What’s worse, some people actually will believe them.

Deterring steroid use, or misplacing priorities?

Lt. Gov. David Dewhurst has this thing about steroids. He doesn’t use them, but he won’t give up on the idea of testing high school athletes for possible use. So, consequently, the budget bill approved by the Senate Finance Committee, which cuts $4 billion from public education programs, includes $1.8 million for continued, random steroid testing in high school locker rooms.

This is the same budget bill that was having trouble mustering enough votes to be debated on the Senate floor.

Deterring steroid use among young athletes is a worthy cause, but so are funding libraries, fully staffing classrooms, saving educators’ jobs and keeping neighborhood schools open – all of which would be jeopardized if the Senate budget plan were to become law.

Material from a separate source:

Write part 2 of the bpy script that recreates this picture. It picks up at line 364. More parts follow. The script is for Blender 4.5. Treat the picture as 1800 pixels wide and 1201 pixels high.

Jason Embry outlined many of the cuts in the Austin AmericanStatesman this morning. He also listed the steroid spending in his 50 facts about the bill.

You could save a lot of teacher jobs with $1.8 million, or keep a lot of lowincome school kids on health care.

Dewhurst would argue that the random testing program is a deterrent to steroid use, and it may be. But, according to an Associated Press story that ran about a year ago, only 20 confirmed cases of steroid use had been found among the nearly 50,000 tests that had been conducted up until that point.

Did the prospect of testing deter many athletes from steroid use? Or, was there never a big problem?